Take the entries below and print all of them exactly, please.

[Source data]
_ _ _ _
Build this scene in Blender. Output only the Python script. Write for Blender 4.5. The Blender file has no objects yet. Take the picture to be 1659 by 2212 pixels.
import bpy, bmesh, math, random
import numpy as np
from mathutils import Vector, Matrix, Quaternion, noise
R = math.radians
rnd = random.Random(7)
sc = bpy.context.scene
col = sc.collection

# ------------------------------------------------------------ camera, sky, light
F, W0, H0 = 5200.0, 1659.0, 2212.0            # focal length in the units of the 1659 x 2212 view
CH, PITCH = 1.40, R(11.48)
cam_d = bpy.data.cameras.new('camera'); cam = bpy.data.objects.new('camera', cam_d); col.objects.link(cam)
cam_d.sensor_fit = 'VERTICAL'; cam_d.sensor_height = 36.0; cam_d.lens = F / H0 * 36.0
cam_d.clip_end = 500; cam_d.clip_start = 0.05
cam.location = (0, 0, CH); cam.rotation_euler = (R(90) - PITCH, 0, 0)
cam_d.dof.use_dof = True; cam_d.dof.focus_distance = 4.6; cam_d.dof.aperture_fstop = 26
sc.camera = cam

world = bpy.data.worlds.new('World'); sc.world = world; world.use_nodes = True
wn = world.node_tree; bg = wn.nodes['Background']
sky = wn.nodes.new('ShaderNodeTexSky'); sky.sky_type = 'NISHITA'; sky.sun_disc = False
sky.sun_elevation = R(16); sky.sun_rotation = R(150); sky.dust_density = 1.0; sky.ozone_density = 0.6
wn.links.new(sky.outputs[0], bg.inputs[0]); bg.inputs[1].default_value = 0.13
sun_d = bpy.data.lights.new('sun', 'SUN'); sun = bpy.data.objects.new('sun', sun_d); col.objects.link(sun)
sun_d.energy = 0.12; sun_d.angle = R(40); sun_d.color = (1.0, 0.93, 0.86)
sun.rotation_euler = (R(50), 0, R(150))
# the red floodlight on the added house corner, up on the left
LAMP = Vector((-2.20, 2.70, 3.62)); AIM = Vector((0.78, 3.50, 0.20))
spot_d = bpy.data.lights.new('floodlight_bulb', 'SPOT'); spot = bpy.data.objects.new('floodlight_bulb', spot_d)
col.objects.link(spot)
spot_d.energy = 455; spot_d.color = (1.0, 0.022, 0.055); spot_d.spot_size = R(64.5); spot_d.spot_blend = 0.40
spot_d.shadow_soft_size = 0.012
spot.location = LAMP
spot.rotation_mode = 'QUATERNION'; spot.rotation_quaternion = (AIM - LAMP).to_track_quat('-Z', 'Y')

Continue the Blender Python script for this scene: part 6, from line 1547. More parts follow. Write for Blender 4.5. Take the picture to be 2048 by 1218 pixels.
_ _ _ _
Written solution
Build this scene in Blender. Output only the Python script. Write for Blender 4.5. The Blender file has no objects yet. Take the picture to be 1659 by 2212 pixels.
import bpy, bmesh, math, random
import numpy as np
from mathutils import Vector, Matrix, Quaternion, noise
R = math.radians
rnd = random.Random(7)
sc = bpy.context.scene
col = sc.collection

# ------------------------------------------------------------ camera, sky, light
F, W0, H0 = 5200.0, 1659.0, 2212.0            # focal length in the units of the 1659 x 2212 view
CH, PITCH = 1.40, R(11.48)
cam_d = bpy.data.cameras.new('camera'); cam = bpy.data.objects.new('camera', cam_d); col.objects.link(cam)
cam_d.sensor_fit = 'VERTICAL'; cam_d.sensor_height = 36.0; cam_d.lens = F / H0 * 36.0
cam_d.clip_end = 500; cam_d.clip_start = 0.05
cam.location = (0, 0, CH); cam.rotation_euler = (R(90) - PITCH, 0, 0)
cam_d.dof.use_dof = True; cam_d.dof.focus_distance = 4.6; cam_d.dof.aperture_fstop = 26
sc.camera = cam

world = bpy.data.worlds.new('World'); sc.world = world; world.use_nodes = True
wn = world.node_tree; bg = wn.nodes['Background']
sky = wn.nodes.new('ShaderNodeTexSky'); sky.sky_type = 'NISHITA'; sky.sun_disc = False
sky.sun_elevation = R(16); sky.sun_rotation = R(150); sky.dust_density = 1.0; sky.ozone_density = 0.6
wn.links.new(sky.outputs[0], bg.inputs[0]); bg.inputs[1].default_value = 0.13
sun_d = bpy.data.lights.new('sun', 'SUN'); sun = bpy.data.objects.new('sun', sun_d); col.objects.link(sun)
sun_d.energy = 0.12; sun_d.angle = R(40); sun_d.color = (1.0, 0.93, 0.86)
sun.rotation_euler = (R(50), 0, R(150))
# the red floodlight on the added house corner, up on the left
LAMP = Vector((-2.20, 2.70, 3.62)); AIM = Vector((0.78, 3.50, 0.20))
spot_d = bpy.data.lights.new('floodlight_bulb', 'SPOT'); spot = bpy.data.objects.new('floodlight_bulb', spot_d)
col.objects.link(spot)
spot_d.energy = 455; spot_d.color = (1.0, 0.022, 0.055); spot_d.spot_size = R(64.5); spot_d.spot_blend = 0.40
spot_d.shadow_soft_size = 0.012
spot.location = LAMP
spot.rotation_mode = 'QUATERNION'; spot.rotation_quaternion = (AIM - LAMP).to_track_quat('-Z', 'Y')

Continue the Blender Python script for this scene: part 6, from line 1547. More parts follow. Write for Blender 4.5. Take the picture to be 2048 by 1218 pixels.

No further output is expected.